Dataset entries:

----

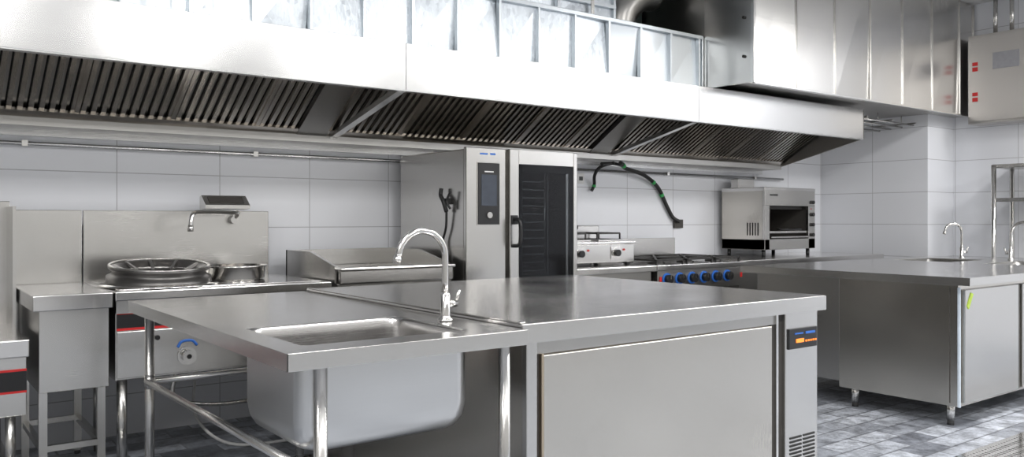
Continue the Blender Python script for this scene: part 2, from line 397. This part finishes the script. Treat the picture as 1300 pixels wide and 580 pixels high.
# ---------------------------------------------------------------- right island
g=Obj('island_worktable')
gx0,gx1,gy0,gy1=5.19,8.10,2.33,4.0
sk=[(7.0,7.62,3.30,3.78),(7.0,7.62,2.56,3.04)]
T=g.p('worktop',STT)
T.box(gx0,7.0,gy0,gy1,.755,.80); T.box(7.62,gx1,gy0,gy1,.755,.80)
T.box(7.0,7.62,gy0,2.56,.755,.80); T.box(7.0,7.62,3.04,3.30,.755,.80); T.box(7.0,7.62,3.78,gy1,.755,.80)
g.p('lip',ST).box(gx0-.004,gx1,gy0-.004,gy0,.752,.801,.001); g.p('lip',ST).box(gx0-.004,gx0,gy0-.004,gy1,.752,.801,.001)
for q in sk:
    L=[rrect(*q,.002,.7995)]
    for z,ins in ((.79,.008),(.58,.014),(.53,.03),(.52,.06)): L.append(rrect(q[0]+ins,q[1]-ins,q[2]+ins,q[3]-ins,.05,z))
    g.p('basins',STD).loft(L)
g.p('near_cabinet',STW).box(5.25,6.95,2.42,3.22,.0,.755,.004)
g.p('far_cabinet',STD).box(5.30,6.95,3.225,3.93,.03,.755,.004)
g.p('end_cabinet',STD).box(7.68,8.05,2.45,3.93,.0,.755,.004)
g.p('film_strip',FILM).box(5.247,5.262,2.412,2.425,.0,.735)
g.p('side_seam',GASKET).box(5.247,5.251,2.47,2.475,.02,.73)
for (a,b_) in ((5.29,6.05),(6.11,6.90)):
    g.p('doors',ST).box(a,b_,2.398,2.42,.02,.72,.004); g.p('door_pulls',GASKET).box(b_-.005,b_+.03,2.405,2.42,.02,.72)
g.p('sticker',LIME).hexa([(5.31,2.394,.62),(5.33,2.394,.60),(5.33,2.398,.60),(5.31,2.398,.62),(5.36,2.394,.70),(5.39,2.394,.69),(5.39,2.398,.69),(5.36,2.398,.70)])
for x in (5.32,6.85,7.95):
    for y in (2.50,3.14,3.86): leg(g,x,y,.02,.024)
faucet('sink_faucet',7.74,3.54,.80,(-.8,.6,0),R=.075,hgt=.24)
faucet('sink_faucet',7.76,3.14,.80,(-.2,-1,0),R=.11,hgt=.22)
# ---------------------------------------------------------------- left: stock stove
def splash(o,x0,x1,y,z0,z1,name='backsplash',mat=None): o.p(name,mat or ST).box(x0,x1,y,y+.03,z0,z1,.003)
k=Obj('stock_pot_stove')
k.p('body',ST).box(-.75,.52,4.42,5.15,.25,.52,.003)
k.p('top_rim',STT).box(-.76,.53,4.40,5.15,.52,.60,.005)
splash(k,-.76,.53,5.16,.25,1.25)
k.p('side_splash',ST).box(.515,.53,4.9,5.16,.58,1.22)
k.p('red_strip',RED).box(-.75,.52,4.414,4.421,.455,.465); k.p('red_strip',RED).box(-.75,.52,4.414,4.421,.355,.365)
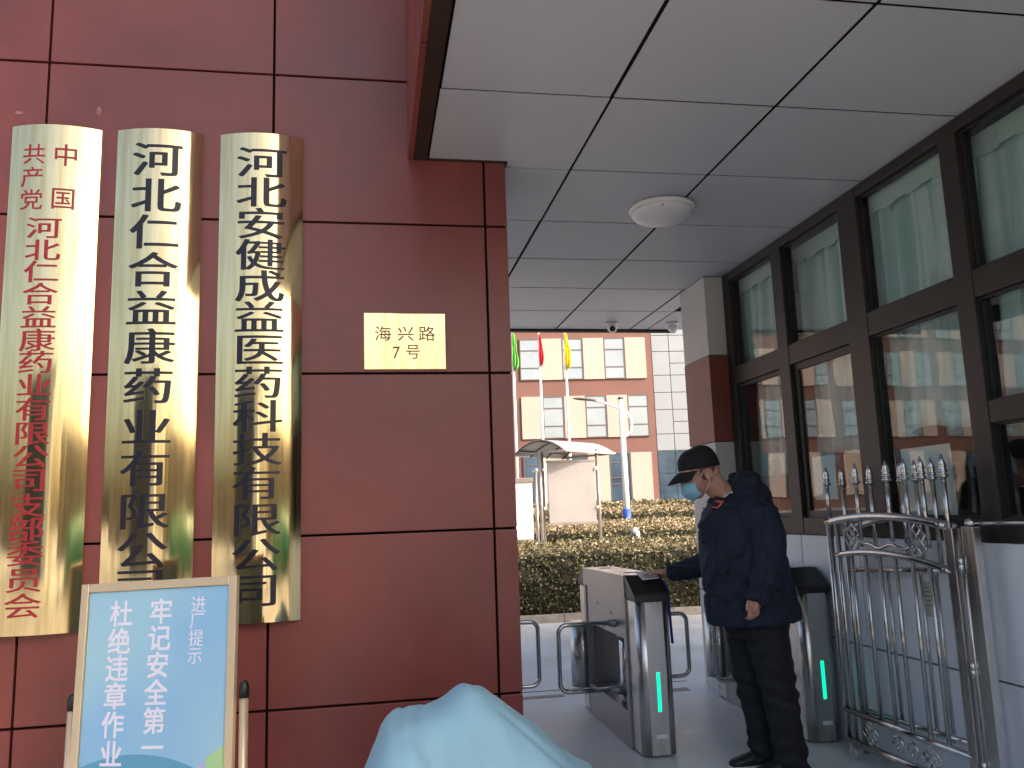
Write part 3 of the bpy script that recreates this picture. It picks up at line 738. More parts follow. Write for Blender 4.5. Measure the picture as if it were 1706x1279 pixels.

----

**GOAL OF THE EXERCISE:** Copy out every line of the listing that contains the string "Blender".

**ANSWER TO THE PROBLEM:**
Continue the Blender Python script for this scene: part 2, from line 397. This part finishes the script. Treat the picture as 1300 pixels wide and 580 pixels high.
Write part 3 of the bpy script that recreates this picture. It picks up at line 738. More parts follow. Write for Blender 4.5. Measure the picture as if it were 1706x1279 pixels.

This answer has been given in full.